Pyatt: I founded NASHI in 2010 to assist tribal communities with sustainable development after I witnessed the severe housing needs while consulting on several sustainable housing projects on both the Crow and Navajo Nation territories. A National American Indian Housing Council study determined that 33% of reservation households are overcrowded, which may contribute to some of the reported problems.

Q: From your perspective, what are the housing challenges of the Pine Ridge Indian Reservation?

Pyatt: The Pine Ridge reservation has been nationally acknowledged as one of the poorest counties in the U.S. The unemployment rate is above 80%, and its average income has been reported as between $2,600 and $3,500. Social needs such as education, healthcare and basic resources like electricity, water and heat have all been referred to as ‘third world conditions.’ These circumstances have all led to lower life expectancies, extraordinarily high suicide rates and disproportionate rates of alcohol and drug addictions.

A U.S. Environmental Protection Agency housing study on Pine Ridge revealed the following findings:

  • 59% of the reservation homes are substandard;
  • 26% of the housing units on the reservation are mobile homes, often purchased or obtained through donations as used, low-value units with negative-value equity;
  • At least 4,000 new homes are needed to combat the homeless situation;
  • 33% of the reservation homes lack basic water and sewage systems, as well as electricity; and
  • Many reservation homes lack adequate insulation, and even more homes lack central heating.

Q: Part of the challenge for NASHI is educating the students in creating tribal housing that is sustainable, affordable, regionally appropriate and reflective of Native American culture.

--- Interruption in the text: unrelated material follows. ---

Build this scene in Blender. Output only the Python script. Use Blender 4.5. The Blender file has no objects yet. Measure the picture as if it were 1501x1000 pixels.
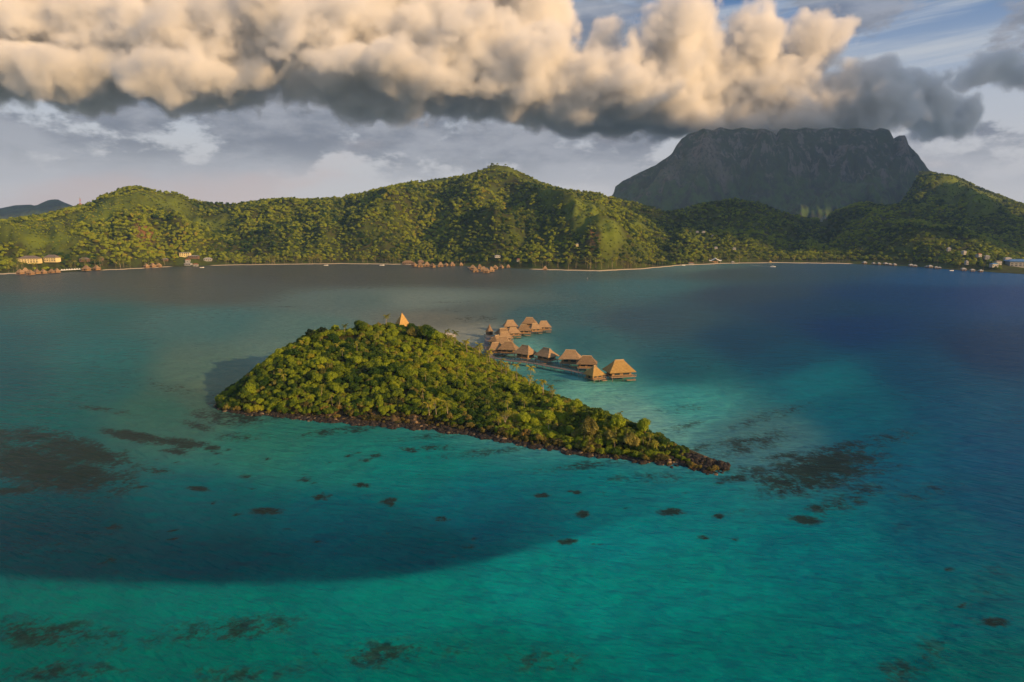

How are you able to combine these seemingly disparate aspects into a single concept?

Pyatt: It begins with education. The University of Colorado at Boulder and Oglala Lakota College faculty and students will host a series of community design workshops focused on sustainable and affordable housing options during the spring semester on the Oglala Lakota College campus at Pine Ridge. Participants will include students, Oglala Lakota community members, Oglala Lakota community development groups and other professionals.

The design workshops have been structured to provide the students firsthand experience in a community-based participatory design process to identify, document and integrate the visions, values and ideas of the Oglala Lakota community.

Q: What lessons can be brought from the NASHI endeavor into the wider world of creating sustainable affordable housing for modern society?

Pyatt: It is important to create a cultural and contextual foundation to inform and shape the design work produced in the NASHI academic service-learning program studio, as well as develop a long-term community relationship with the Oglala Lakota Nation by working in partnership with the Oglala Lakota College and Oglala Lakota community development groups to facilitate this participatory community-design process.

This specific combination of collaboration, research, interdisciplinary coursework and firsthand experience ensures a deeper contextual basis for the housing designs, and provides the opportunity to work on relevant contemporary and innovative solutions to problems affecting the Oglala Lakota community.

I truly believe that the Lakota People, their culture and traditional values, can teach us a lot about community, sustainability, land stewardship and how to integrate this knowledge into the built environment.